Flores was accused of running the scheme from Nogales, Sonora. He was the only non-U.S. citizen of the three defendants.

Flores was arrested in February 2018 after crossing the border illegally at a port of entry in Nogales.

Eva Martinez was accused of managing the GPS trackers, as well as maintaining a house in Nogales, Arizona, to store drugs.

More than $100,000 was deposited into her bank accounts from August 2013 to December 2016 from an unknown source.

Angel Martinez was accused of following the unwitting drivers, taking the drugs from their vehicles and delivering the drugs to their next destination.

“You had innocent people arrested and charged with trafficking drugs,” Collins said.

Over the years, Collins said he has heard claims from defendants “over and over again” that they did not know drugs were in the car. In this case, the drivers really didn’t know about the drugs and the smugglers “took advantage of them,” the judge said.

As a result, it is possible someone is in prison right now who had no idea drugs were in their vehicle, Collins said.

“I can’t think of anything more despicable than what you guys did,” Collins said.

In one incident from July 2017, federal agents seized a GPS tracking device from a vehicle with an innocent driver, along with heroin and methamphetamine.

The day after the bust, a member of the conspiracy told the GPS service provider that the device was lost and a replacement was needed, federal prosecutor Michael Lizano wrote in court documents.

A few weeks later, agents found the replacement tracker on the undercarriage of a vehicle belonging to a 95-year-old man traveling from Mexico to get dialysis treatment in the United States. Agents also found about 16 pounds of methamphetamine strapped under the vehicle.

“This man and his elderly sister were detained at the port of entry due to the (drug-trafficking organization’s) actions, although no charges were pursued against them,” prosecutors wrote.

Lizano asked Collins to hand down long prison sentences, saying “this is not your run-of-the-mill drug-smuggling scheme.”

While many smuggling schemes involve drugs, and the “pernicious” effects they cause on both sides of the border, “this case goes beyond that,” Lizano said.

The smugglers put GPS trackers on the vehicles of innocent people and the government needs to send a message to traffickers that they cannot “victimize the community,” Lizano said.

“When a store clerk goes to his car in the morning on his way to work, he should not have to worry that drug dealers loaded it with methamphetamine in the night,” Lizano wrote in court documents.

“Whether in Mexico or the United States, ordinary people have a right to be free from any fear that they will be unwittingly swept up into narcotics trafficking,” Lizano wrote.

Court-appointed defense lawyers pointed to numerous letters written on behalf of their clients.

Defense lawyer Saul Huerta said Angel Martinez had a substance-abuse problem and got involved in the smuggling scheme to pay for immigration lawyers and document fees so his family could come to the United States. Martinez told Collins he made a “big mistake,” but just wanted the best for his children.

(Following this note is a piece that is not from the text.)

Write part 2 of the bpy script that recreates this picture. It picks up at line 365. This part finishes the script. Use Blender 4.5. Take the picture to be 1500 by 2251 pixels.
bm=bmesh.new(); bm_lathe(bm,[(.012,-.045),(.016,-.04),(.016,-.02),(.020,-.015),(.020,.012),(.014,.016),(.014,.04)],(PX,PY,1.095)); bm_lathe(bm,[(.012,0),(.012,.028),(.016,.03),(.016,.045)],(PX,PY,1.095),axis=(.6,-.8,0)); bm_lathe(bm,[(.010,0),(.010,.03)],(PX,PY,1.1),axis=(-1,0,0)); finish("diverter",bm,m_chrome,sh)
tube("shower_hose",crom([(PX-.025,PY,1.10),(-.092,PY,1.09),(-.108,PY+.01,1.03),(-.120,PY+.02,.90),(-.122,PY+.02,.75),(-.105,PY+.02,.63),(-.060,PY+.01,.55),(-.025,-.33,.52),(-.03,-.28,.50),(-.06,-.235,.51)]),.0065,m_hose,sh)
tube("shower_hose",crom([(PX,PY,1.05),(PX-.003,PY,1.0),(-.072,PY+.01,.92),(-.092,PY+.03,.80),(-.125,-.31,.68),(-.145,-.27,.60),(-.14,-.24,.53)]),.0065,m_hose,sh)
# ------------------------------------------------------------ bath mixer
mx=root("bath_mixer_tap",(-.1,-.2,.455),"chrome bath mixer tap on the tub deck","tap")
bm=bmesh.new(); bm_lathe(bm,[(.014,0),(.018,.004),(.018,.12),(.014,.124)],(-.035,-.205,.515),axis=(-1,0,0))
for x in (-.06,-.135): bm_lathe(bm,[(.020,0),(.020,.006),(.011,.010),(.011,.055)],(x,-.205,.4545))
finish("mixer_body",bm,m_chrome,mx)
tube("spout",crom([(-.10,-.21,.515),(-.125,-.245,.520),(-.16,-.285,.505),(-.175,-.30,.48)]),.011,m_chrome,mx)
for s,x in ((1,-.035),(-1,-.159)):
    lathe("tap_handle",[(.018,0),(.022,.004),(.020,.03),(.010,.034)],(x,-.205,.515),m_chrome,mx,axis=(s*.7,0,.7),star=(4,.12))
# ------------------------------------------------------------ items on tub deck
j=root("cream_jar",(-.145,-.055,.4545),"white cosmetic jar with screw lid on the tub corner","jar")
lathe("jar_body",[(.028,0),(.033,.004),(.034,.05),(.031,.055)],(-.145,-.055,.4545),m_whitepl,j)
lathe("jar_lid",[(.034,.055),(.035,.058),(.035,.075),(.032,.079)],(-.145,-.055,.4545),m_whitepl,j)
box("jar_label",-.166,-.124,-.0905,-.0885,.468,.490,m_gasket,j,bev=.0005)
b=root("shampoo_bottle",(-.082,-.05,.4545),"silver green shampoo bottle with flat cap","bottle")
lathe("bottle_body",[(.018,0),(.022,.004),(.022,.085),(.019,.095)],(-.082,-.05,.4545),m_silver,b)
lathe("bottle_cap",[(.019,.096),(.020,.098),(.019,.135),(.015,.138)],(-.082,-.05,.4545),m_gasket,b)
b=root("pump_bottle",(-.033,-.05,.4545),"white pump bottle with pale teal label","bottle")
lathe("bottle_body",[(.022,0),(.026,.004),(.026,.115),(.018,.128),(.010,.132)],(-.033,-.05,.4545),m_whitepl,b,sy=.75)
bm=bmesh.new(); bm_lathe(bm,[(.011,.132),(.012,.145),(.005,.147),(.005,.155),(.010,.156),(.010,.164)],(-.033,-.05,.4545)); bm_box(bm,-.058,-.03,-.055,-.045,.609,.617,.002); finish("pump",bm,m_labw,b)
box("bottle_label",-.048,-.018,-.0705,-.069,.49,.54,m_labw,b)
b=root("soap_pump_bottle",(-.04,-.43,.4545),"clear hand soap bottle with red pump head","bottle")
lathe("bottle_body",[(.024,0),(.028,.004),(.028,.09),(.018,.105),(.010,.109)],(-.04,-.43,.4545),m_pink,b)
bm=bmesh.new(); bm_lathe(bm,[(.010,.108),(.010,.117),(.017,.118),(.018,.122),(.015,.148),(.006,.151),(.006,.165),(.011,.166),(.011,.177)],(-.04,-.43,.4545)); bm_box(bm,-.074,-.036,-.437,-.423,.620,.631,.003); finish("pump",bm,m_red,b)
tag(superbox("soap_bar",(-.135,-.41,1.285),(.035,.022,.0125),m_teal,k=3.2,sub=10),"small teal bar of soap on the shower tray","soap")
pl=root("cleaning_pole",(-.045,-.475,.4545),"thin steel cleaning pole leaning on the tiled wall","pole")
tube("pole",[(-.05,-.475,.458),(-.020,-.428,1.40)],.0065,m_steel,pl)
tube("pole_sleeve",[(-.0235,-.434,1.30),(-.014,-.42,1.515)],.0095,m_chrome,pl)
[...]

Eva Martinez “bluntly realizes the stupidity” of her actions and regrets taking part in the smuggling scheme, defense lawyer Jose Robles said. Martinez told Collins she wishes she could take back her actions so that she would not be separated from her children.

Defense lawyer Charles Thomas asked for leniency for Flores, who has children he needs to support. Flores told Collins he will not re-offend and wants to get back to his family.

Before handing down the prison sentences, Collins said he had read dozens of the letters from family and friends in support of the defendants.

The “only conclusion” he could reach was that the “people who wrote the letters have no idea what the three of you did,” Collins said.

Collins said the prison terms were a “gift” and he was surprised at the plea deals offered by prosecutors.

“They could have put each of you in prison for the rest of your lives and it would have been warranted,” Collins said.